Detroiters who live and work downtown got their say today on an ambitious idea: capping portions of I‑75 with new parkland to knit downtown back together with Midtown. Planners used the session to walk attendees through updated engineering, traffic and environmental findings while gathering stories, memories and neighborhood feedback that could influence the final design.

Meeting Logistics and How to Participate

The Downtown Detroit Partnership hosted the in‑person meeting from 6 to 7:30 p.m. at the MSU Detroit Center, 3408 Woodward Ave., with light refreshments and validated parking on offer, according to the Downtown Detroit Partnership. Organizers also set up a storytelling booth so residents could contribute photos, memorabilia and oral histories that will help guide how the public spaces on the caps might look and feel.

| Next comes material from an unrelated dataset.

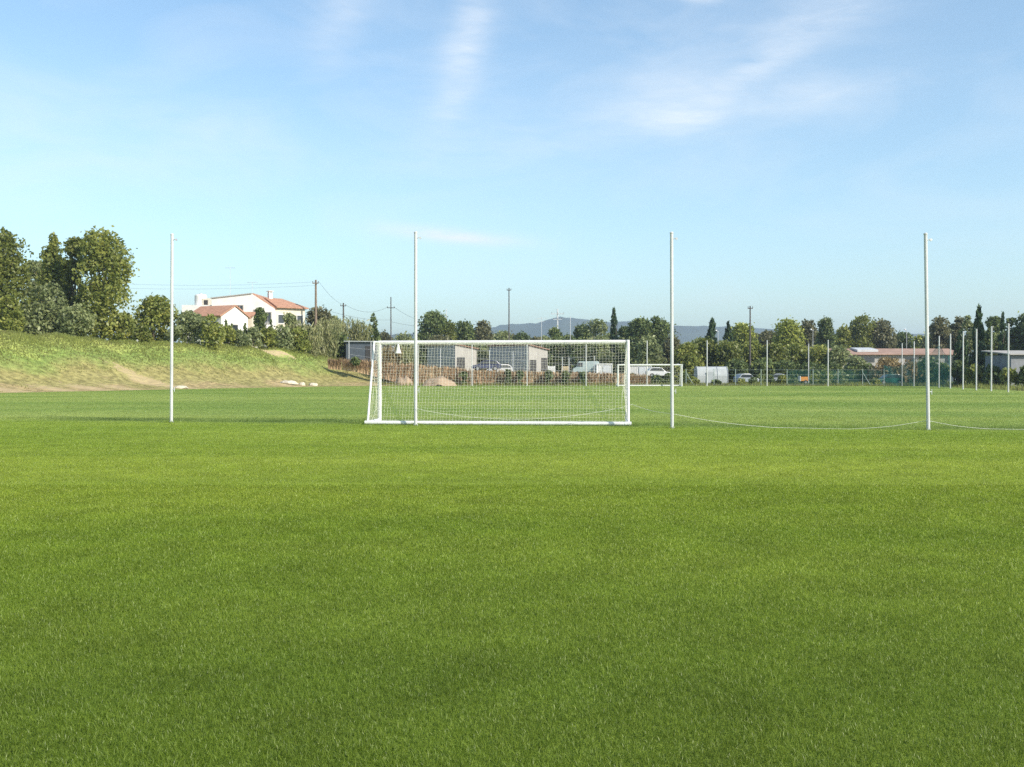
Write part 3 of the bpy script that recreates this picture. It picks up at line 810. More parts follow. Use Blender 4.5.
def build_house():
    D0 = 137.0
    gx, gz = X_(250, D0), Z_(347, D0)
    t = thing('house', 'white house with red tiled roofs standing behind the grass bank', 'house', (gx, D0, gz))
    def P(px, py, D): return Vector((X_(px, D) - gx, D - D0, Z_(py, D) - gz))
    fac = [P(212, 352, D0), P(275, 352, D0), P(275, 309, D0), P(252, 294, D0), P(212, 298.5, D0)]
    MB().prism([(p.x, p.z) for p in fac], 'y', 0, 9).build('main_wall', M['white_wall'], t)
    def slab(p, q, y0, y1, th, ov):
        d = (q - p); d.y = 0; d.normalize(); n = Vector((-d.z, 0, d.x)); n = n if n.z > 0 else -n
        p = p + n * .003; q = q + n * .003 + d * ov
        return MB().prism([(p.x, p.z), (q.x, q.z), (q.x + n.x * th, q.z + n.z * th), (p.x + n.x * th, p.z + n.z * th)], 'y', y0, y1)
    slab(fac[3], fac[2], .3, 9.2, .16, .15).build('roof', M['tile'], t)
    slab(fac[3], fac[4], -.12, 9.2, .12, .15).build('roof', M['beige_wall'], t)
    for px, py, w, h in ((240, 308, .9, .7), (259, 317, 1.3, 1.9), (259, 333, 1.3, 1.7), (268, 318, .9, 1.5)):
        c = P(px, py, D0); window(t, (c.x, 0, c.z), w, h, frame='beige_wall')
    # balcony rail on the facade
    c = P(262, 326, D0); b = MB().box((c.x + .3, -.55, c.z - .55), (3.2, 1.1, .14))
    for k in range(9): b.bar((c.x - 1.2 + .375 * k, -1.06, c.z - .48), (c.x - 1.2 + .375 * k, -1.06, c.z + .42), .025, n=5)
    b.bar((c.x - 1.25, -1.06, c.z + .45), (c.x + 1.85, -1.06, c.z + .45), .035, n=6); b.build('balcony', M['white_wall'], t)
    # hip roofed wing
    L0, L1 = P(275.5, 307.5, D0 + .4), P(305, 311, D0 + 3.2)
    zt = L0.z - .05; ax = Vector((L1.x - L0.x, L1.y - L0.y, 0)); ln = ax.length; ang = math.atan2(ax.y, ax.x)
    f = xf((L0.x, L0.y, 0), ang); dep = 6.0
    w = TMB(f); w.box((ln / 2, dep / 2, zt / 2 - .4), (ln, dep, zt + .8)); w.build('wing_wall', M['cream_wall'], t)
    o, rz = .4, zt + 1.5
    rf = TMB(f); z0, z1 = zt + .004, zt + .14
    q = [(-.0, -o), (ln + o, -o), (ln + o, dep + o), (-.0, dep + o)]
    rf.add([(a, b, z0) for a, b in q] + [(a, b, z1) for a, b in q] + [(-.0, dep / 2, rz), (ln - 1.9, dep / 2, rz)],
           [(3, 2, 1, 0), (0, 1, 5, 4), (1, 2, 6, 5), (2, 3, 7, 6), (3, 0, 4, 8, 7), (4, 5, 9, 8), (5, 6, 9), (6, 7, 8, 9)])
    rfo = rf.build('wing_roof', M['tile'], t)
    c = TMB(f); c.box((.75, dep / 2, rz + .2), (.5, .5, 1.0)); cho = c.build('chimney', M['white_wall'], rfo)
    c = TMB(f); c.box((.75, dep / 2, rz + .92), (.74, .74, .09))
    for dx in (-.18, .18): c.box((.75 + dx, dep / 2, rz + .786), (.1, .4, .17))
    c.build('chimney_cap', M['white_wall'], rfo)
    for u, zz, ww, hh in ((.18, .72, .9, 1.2), (.5, .72, .9, 1.2), (.82, .72, .9, 1.2), (.3, .3, 1.1, 1.7), (.7, .3, 1.1, 1.7)):
        fm = TMB(f); x, z = u * ln, zz * zt
        for dx in (-ww / 2, ww / 2): fm.box((x + dx, -.03, z), (.09, .1, hh + .09))
        for dz in (-hh / 2, hh / 2): fm.box((x, -.032, z + dz), (ww - .09, .1, .09))
        fo = fm.build('window', M['white_wall'], t)
        pm = TMB(f); pm.box((x, -.012, z), (ww - .08, .03, hh - .08)); pm.build('pane', M['glass'], fo)
    # lower annex in front, tiled gable roof, gable end turned to the field
    fr = P(221.5, 346, D0 - 7); ang = R(-28)
    f = xf((fr.x, fr.y, -.6), ang)     # local: x to the left is -x ; gable end on x=0 plane
    hg = P(0, 315.5, D0 - 7).z + .6; wd, le = 4.8, 5.6; rg = hg + 1.3
    w = TMB(f); w.prism([(0, 0), (wd, 0), (wd, hg), (wd / 2, rg), (0, hg)], 'x', -le, 0); w.build('annex_wall', M['white_wall'], t)
    rr = TMB(f)
    for a, b in (((wd / 2, rg), (-.35, hg - .17)), ((wd / 2, rg), (wd + .35, hg - .17))):
        d = Vector((b[0] - a[0], b[1] - a[1])).normalized(); n = Vector((-d.y, d.x)); n = n if n.y > 0 else -n
        pts = [(a[0] + n.x * .004, a[1] + n.y * .004), (b[0] + n.x * .004, b[1] + n.y * .004), (b[0] + n.x * .17, b[1] + n.y * .17), (a[0] + n.x * .17, a[1] + n.y * .17)]
        rr.prism(pts, 'x', -le - .2, .18)
    rr.build('annex_roof', M['tile'], t)
    dm = TMB(f); dm.box((-1.2, -.02, hg * .42), (1.3, .06, hg * .8)); dm.build('door', M['dark_gap'], t)  # dark panel standing in for the shade of the porch under the eave
    fm = TMB(f)
    for dy in (-.5, .5): fm.box((.03, wd * .5 + dy, hg * .62), (.1, .09, 1.29))
    for dz in (-.6, .6): fm.box((.032, wd * .5, hg * .62 + dz), (.1, .91, .09))
    fo = fm.build('window', M['beige_wall'], t)
    pm = TMB(f); pm.box((.012, wd * .5, hg * .62), (.03, .92, 1.12)); pm.build('pane', M['glass'], fo)
    # small lean-to between annex and main block
    a0, b0 = P(241, 352, D0 - 1.6), P(252, 316, D0 - 1.6)
    MB().box(((a0.x + b0.x) / 2, -.85, (a0.z + b0.z) / 2), (b0.x - a0.x, 1.68, b0.z - a0.z)).build('lean_to_wall', M['cream_wall'], t)
    MB().prism([(-1.9, b0.z - .12), (-.006, b0.z + .5), (-.006, b0.z + .64), (-1.9, b0.z + .02)], 'x', a0.x - .2, b0.x + .2).build('lean_to_roof', M['tile'], t)
    # roof terrace with a water tank to the left
    c0, c1 = P(182, 352, D0 + 3), P(213, 305, D0 + 3)
    MB().box(((c0.x + c1.x) / 2, 6.0, (c0.z + c1.z) / 2), (c1.x - c0.x, 6, c1.z - c0.z)).build('side_wall', M['white_wall'], t)
    c = P(204.5, 302, D0 + 3); MB().box((c.x, 4.2, c.z - .1), (1.0, .9, 1.3)).build('stair_hatch', M['cream_wall'], t)
    MB().box((c.x, 3.735, c.z - .05), (.55, .03, .7)).build('hatch_door', M['dark_gap'], t)
    c = P(197.5, 305, D0 + 3)
    k = thing('water_tank', 'white round water tank on the roof terrace of the house', 'water tank', (c.x + gx, D0 + 4.6, c.z + gz))
    MB().lathe([(.78, 0), (.82, .08), (.82, 1.35), (.70, 1.5), (.2, 1.6)], n=20).build('tank', M['white_wall'], k)
    MB().lathe([(.2, 1.6), (.2, 1.68), (.1, 1.7)], n=12).build('lid', M['galv'], k)
    # aerials
    for px, top, kind in ((230.5, 266, 0), (252.5, 281, 1)):
        b = P(px, 297, D0 + 2); h = P(px, top, D0 + 2).z - b.z
        a = thing('roof_aerial', ('tall thin' if kind == 0 else 'short') + ' television aerial on the roof of the white house', 'aerial', (b.x + gx, D0 + 2.0, b.z + gz - .1), 0, 'aerials on the house roof')
        MB().bar((0, 0, 0), (0, 0, h), .028, .02, 6).build('mast', M['galv'], a)
        mb = MB().bar((-.7, 0, h * .96), (.7, 0, h * .96), .018, n=5)
        for q in range(7): mb.bar((-.6 + .2 * q, -.3, h * .96), (-.6 + .2 * q, .3, h * .96), .012, n=4)
        mb.build('antenna', M['galv'], a)
    return t

def car(name, label, px, ybase, D, length, colour, rz, group=None, van=False, cat='car'):
    x = X_(px, D); gz = Z_(ybase, D)
    t = thing(name, label, cat, (x, D, gz), rz, group)
    L = length; Wd = 1.75; s = L / 4.3
    if van:
        body = [(-.5, .32), (.5, .32), (.5, .95), (.465, 1.05), (.36, 1.25), (.29, 1.95), (.25, 2.05), (-.47, 2.08), (-.5, 1.95)]
        glass = [(.34, 1.30), (.285, 1.86), (.12, 1.88), (.12, 1.30)]
        Wd = 1.9
    else:
        body = [(-.5, .32), (.5, .32), (.505, .62), (.47, .78), (.27, .90), (.12, 1.36), (.02, 1.44), (-.22, 1.44), (-.36, 1.36), (-.46, .98), (-.5, .9)]
        glass = [(.23, .93), (.105, 1.33), (-.22, 1.36), (-.33, 1.30), (-.40, .96)]
    bm = mat(name + '_paint', colour, .3, .05, 2, spec=.5)
    MB().prism([(a * L, z) for a, z in body], 'y', -Wd / 2, Wd / 2).build('body', bm, t, bevel=.07)
    for sy in (-1, 1):
        MB().prism([(a * L, z) for a, z in glass], 'y', sy * (Wd / 2 - .01), sy * (Wd / 2 + .012)).build('side_window', M['glass'], t)
        MB().box((L * .497, sy * Wd * .36, .66), (.08, .34, .16)).build('headlight', M['lamp_white'], t)
        for fx in (-.30, .31):
            wo = thing_part('wheel', t, (fx * L, sy * (Wd / 2 - .10), .32), 0)
            MB().bar((0, -.11, 0), (0, .11, 0), .32, n=18).build('tyre', M['rubber'], wo)
            MB().bar((0, sy * .09, 0), (0, sy * .118, 0), .19, n=14).build('rim', M['rim'], wo)
    a, b = (glass[0], glass[1])
    wf = MB(); d = .03
    p0, p1 = (body[4][0] * L, body[4][1] + .04), (body[5][0] * L, body[5][1] - .04)
    n = Vector((p1[1] - p0[1], -(p1[0] - p0[0]))).normalized()
    wf.prism([(p0[0] + n.x * .004, p0[1] + n.y * .004), (p1[0] + n.x * .004, p1[1] + n.y * .004), (p1[0] + n.x * .02, p1[1] + n.y * .02), (p0[0] + n.x * .02, p0[1] + n.y * .02)], 'y', -Wd * .42, Wd * .42)
    wf.build('windscreen', M['glass'], t)
    return t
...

Who’s Running the Feasibility Study

AECOM is leading the year‑long feasibility study that is testing structural, ventilation and traffic solutions for three proposed park caps, following the firm’s selection last summer. The planning phase is backed in part by a $2 million USDOT Reconnecting Communities planning grant to advance design work and make the effort shovel‑ready, according to DBusiness.

What the Community Has Already Chosen

During visioning sessions in 2024–25, residents settled on a preferred concept: three park caps stretching roughly from 3rd Avenue to Brush Street, a framework the feasibility phase is now testing for cost, traffic impacts and environmental constraints, as reported by the Michigan Chronicle. The study is scheduled to continue through June 2026, after which planners expect to have schematic plans, budget ranges and preliminary construction phasing ready to steer whatever comes next.

"This meeting is an opportunity for residents, stakeholders to review progress, share their stories, ask questions and help shape next steps for a project," Downtown Detroit Partnership CEO Eric B. Larson said in remarks reported by the Michigan Chronicle. Organizers stressed that continued community input will inform decisions about programming, access points and long‑term maintenance.

Next Steps and Timeline

The feasibility work will sharpen traffic and ventilation strategies and generate updated cost estimates over the coming months, and planners have said final engineering could be completed in 2026–27 with construction possible in 2028 or later, per reporting from Axios Detroit. Project leaders say additional federal, state and private funding will be needed to move from feasibility into construction, and more public meetings are planned before the study wraps in June.